1) The left fractured from the 90s control of the centrist Clinton wing, which gave rise to guys like Ralph Nader. You can dismiss Nader all you want, but his approach was successful. He made it so that millions of liberals, from Michael Moore on down to people on college campuses, bought into the idea that there was zero difference between Bush and Gore. Zero. Not one difference. They had the same masters and ideas and beliefs and would have identical presidencies. Some probably still hold on to this laughable, miserable and inept belief - but it hurt. Did it cost Gore the election? That's debatable - but no one can say it didn't have some negative impact. In the end, Bush won, we went off to Iraq, thousands died, the economy collapsed and we are far worse off today than when the centrist Bill Clinton left office in 2001.
2) The left returned in 2004. Michael Moore, seeing the error of his ways, embraced the party, first by endorsing a former Republican, and general, who ran a moderate campaign (Wes Clark) and then by supporting Kerry.
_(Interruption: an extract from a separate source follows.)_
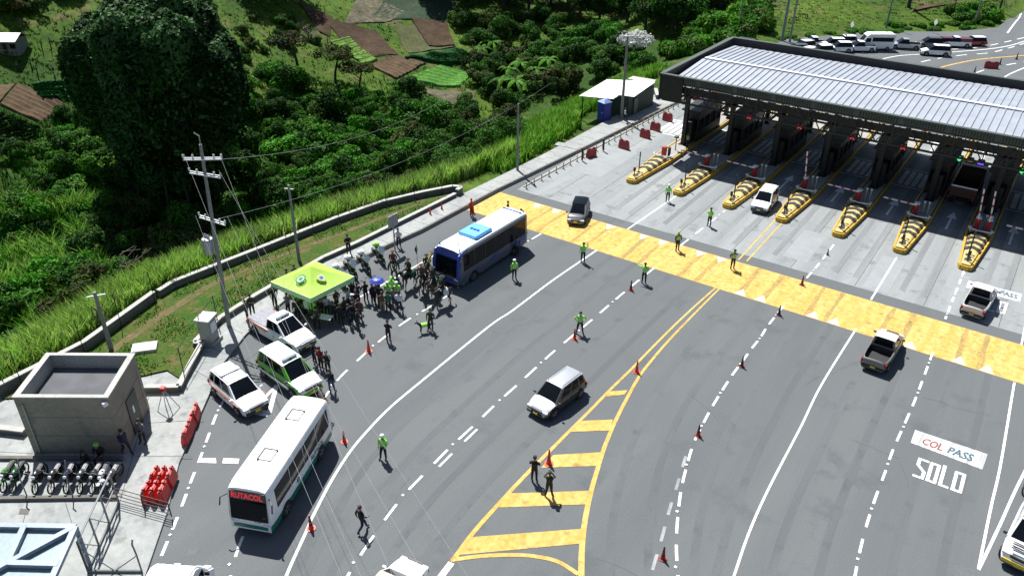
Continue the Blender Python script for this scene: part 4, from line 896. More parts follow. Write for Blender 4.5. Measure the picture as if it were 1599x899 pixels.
emblem(0, .56, .46, [('ring', m_eb, .13, .37), ('disc', m_ten2, .135, .25), ('bars', m_eb, .15, .30)])
emblem(1, .44, .46, [('shield', m_ey, .13, .38), ('shield', m_ten2, .137, .28), ('disc', m_ebl, .145, .15)])
# hillside house, fence stakes
hh = hit(8, 92); hs = thing('farmhouse', 'small farmhouse with white and red sheet roof at the left edge', 'house', (hh.x-1.6, hh.y+1.0, hh.z+.7), R(35)); hs.scale = (.62, .62, .62)
MB().box((0, 0, 1.0), (8, 4.5, 3.4)).build('wall', mat('house_wall', (.16, .15, .14), .8, dirt=.3), hs)
for s, m in ((-1, mat('roof_white', (.8, .78, .78), .5, dirt=.1)), (1, mat('roof_red', (.4, .03, .08), .5, dirt=.1))): MB().add([(-4.4, s*3.0, 2.4), (4.4, s*3.0, 2.4), (4.4, 0, 3.6), (-4.4, 0, 3.6), (-4.4, s*3.0, 2.3), (4.4, s*3.0, 2.3), (4.4, 0, 3.5), (-4.4, 0, 3.5)], [(0, 1, 2, 3), (7, 6, 5, 4), (0, 4, 5, 1), (1, 5, 6, 2), (3, 7, 4, 0)]).build('roof', m, hs)
MB().box((1.5, -2.28, .9), (.9, .06, 2.0)).build('door', DS, hs)
for x in (-2.4, 3.2): MB().box((x, -2.28, 1.3), (1.1, .05, .9)).build('window', MATS['glass'], hs)
mb = MB()
for x in (-3.8, -1.2, 1.2, 3.8): mb.bar((x, -4.0, -1.2), (x, -4.0, 1.0), .1)
mb.bar((-4, -4, .9), (4, -4, .9), .08); mb.bar((-4, -4, .3), (4, -4, .3), .08); mb.build('porch_rail', DS, hs)
st = thing('fence_stake', 'dark wooden stake of the hillside pasture fence', 'fence stake', (0, 0, 0), 0, 'pasture fence stakes'); MB().tube([(0, 0, -.3), (.05, 0, 1.5)], [.09, .06], 6).build('stake', BP, st); MB().box((.05, 0, 1.2), (.14, .14, .06)).build('wire_staple', GV, st)
first = True
for px, py in [(30, 115), (60, 120), (88, 130), (110, 132), (68, 85), (80, 76), (120, 45), (364, 78), (395, 82), (422, 80), (422, 62), (448, 84), (30, 100), (50, 108), (104, 100), (512, 72), (520, 88), (545, 105), (570, 116), (600, 128), (640, 134), (470, 45), (480, 60)]:
    p = hit(px, py)
    if first: st.location = p; first = False
    else: dup(st, p)

# ================================================================ VEHICLES
def paint(name, c, rough=.28, metal=.0): return mat('paint_'+name, c, rough, metal, var=.05, scale=2, spec=.6, dirt=.04)
PW, PS, PG = paint('white', (.78, .79, .80)), paint('silver', (.42, .44, .46), .3, .5), paint('grey', (.10, .105, .112), .3, .5)
PD = paint('dark', (.03, .032, .035)); PGR = paint('green', (.10, .42, .03)); PM = paint('maroon', (.12, .02, .03)); PBR = paint('taupe', (.20, .19, .175), .35, .4); PRD = paint('red', (.35, .02, .02)); PBG = paint('beige', (.42, .36, .27), .5)
RB, GL, PB, RIM = MATS['rubber'], MATS['glass'], MATS['plastic_black'], MATS['rim']
def interp(tab, x):
    return lerp_tab(tab, x)
def wheel(t, x, y, r, w, side, small=False):
    o = MB().lathe([(r*.62, -w/2), (r*.93, -w/2), (r, -w*.32), (r, w*.32), (r*.93, w/2), (r*.62, w/2)], 20, axis='Y').build('wheel', RB, t, smooth=35); o.location = (x, y, r)
    if small: return
    mb = MB(); yy = side*(w/2+.002); n = 5
    mb.lathe([(r*.64, -.01), (r*.60, .015), (.05, .02)], 18, axis='Y') if side < 0 else mb.lathe([(r*.64, .01), (r*.60, -.015), (.05, -.02)], 18, axis='Y')
    mb.v = [(a, b+yy, c) for a, b, c in mb.v]; k = len(mb.v)
    for i in range(n): a = 2*pi*i/n+.3; mb.bar((cos(a)*.08, yy+side*.012, sin(a)*.08), (cos(a)*r*.58, yy+side*.012, sin(a)*r*.58), .05, .07, 1)
    mb.build('rim', [PB if not small else RIM, RIM], o, smooth=35)
def wheels(t, xs_, y, r, w):
    for x in xs_:
        for s in (-1, 1): wheel(t, x, s*y, r, w, s)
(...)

Hell, even Bill Maher was supporting Kerry because they all realized how awful it was to have Bush as president. The Bush presidency was good for one thing - it proved to most sane, reasonable liberals that there is a very definitive difference between Republicans and Democrats. Sure, the same mindless drones who say it wouldn't have mattered anyway if we elected Gore or Bush in 2000, will continue to the belief there is no difference between either party ... but we all see them as what they are: crackpots who should not be taken all that seriously.
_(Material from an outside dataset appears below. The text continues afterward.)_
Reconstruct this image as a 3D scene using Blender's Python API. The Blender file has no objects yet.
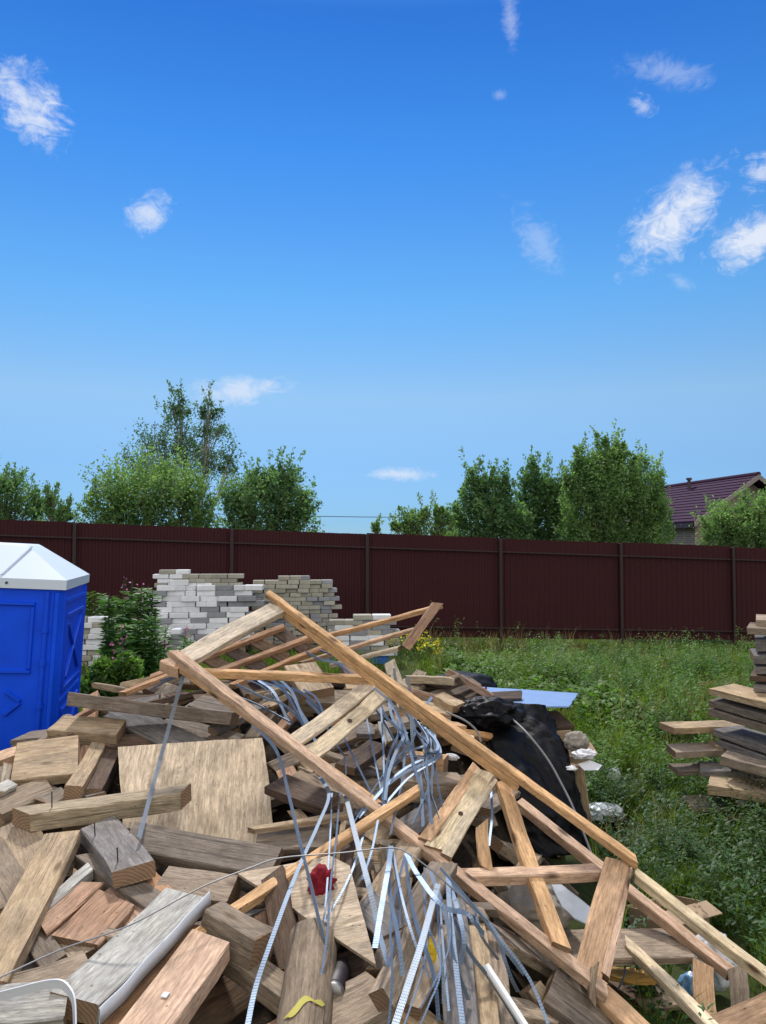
import bpy, math, random
import numpy as np
from mathutils import Vector, Matrix, noise
R = math.radians
random.seed(7); rng = np.random.default_rng(7)
sc = bpy.context.scene
col = bpy.data.collections.new('yard'); sc.collection.children.link(col)

# ------------------------------------------------------------------ camera
F, CX, CY, EYE, PITCH = 780.0, 383.0, 512.0, 1.9, R(2.42)
cam = bpy.data.objects.new('camera', bpy.data.cameras.new('camera')); sc.collection.objects.link(cam)
cam.location = (0, 0, EYE); cam.rotation_euler = (R(90) + PITCH, 0, 0)
cam.data.sensor_fit = 'VERTICAL'; cam.data.sensor_height = 24; cam.data.lens = 24 * F / 1024
cam.data.clip_start = 0.05; cam.data.clip_end = 3000
sc.camera = cam
FW = Vector((0, math.cos(PITCH), math.sin(PITCH))); UP = Vector((0, -math.sin(PITCH), math.cos(PITCH)))
CAM = Vector((0, 0, EYE))
def ray(x, y): return Vector((1, 0, 0)) * ((x - CX) / F) + UP * ((CY - y) / F) + FW
def P(x, y, d): return CAM + ray(x, y) * d
def sstep(a, b, t):
    t = min(1, max(0, (t - a) / (b - a))); return t * t * (3 - 2 * t)

# ------------------------------------------------------------------ terrain and heap height
def ground(x, y):
    z = -0.033 * (x - 2.3) * sstep(7.5, 13, y) if y < 40 else -0.033 * (x - 2.3) * (1 - sstep(40, 80, y))
    z -= 0.5 * math.exp(-((x + 3.0) ** 2 + (y - 5.8) ** 2) / 2.6)
    z += 0.05 * noise.noise((x * 0.6, y * 0.6, 3)) + 0.03 * noise.noise((x * 1.7, y * 1.7, 9))
    return z
RY = [0.4, 1.3, 1.8, 2.25, 2.8, 3.35, 3.9, 4.5, 5.0, 5.5, 6.1, 6.5]
RZ = [0.0, .25, .42, .52, .63, .72, .82, 1.0, 1.10, .78, .12, 0.0]
LY = [0.4, 1.3, 1.8, 2.25, 2.8, 3.35, 3.9, 4.4, 4.75, 5.2, 5.6]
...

Anyway, the left rallied around Kerry in part because of the Iraq War. In 2000, 80% of liberal voted for Gore. 6% voted for an independent candidate (including Nader). In 2004, 85% of liberals voted for Kerry and the independent received such an insignificant amount of their vote that it didn't even register.
The thing is, Kerry didn't win. Sure, you could protest about Ohio all you want, but he didn't win. Why? Because more moderate and conservative voters voted for Bush than they had four years prior. A lot of that had to do with the war and security, but still, it was enough to tilt the election in Bush' favor. So much so that even had Kerry carried Ohio, he still would have lost the popular vote.
2008 was an election where the liberal and moderate factions came together to defeat the Republicans.
You can't win with just a purely ideological party. Wanna know how I know this? Just look at the Republicans - who've won the popular vote just once in the past 25 years.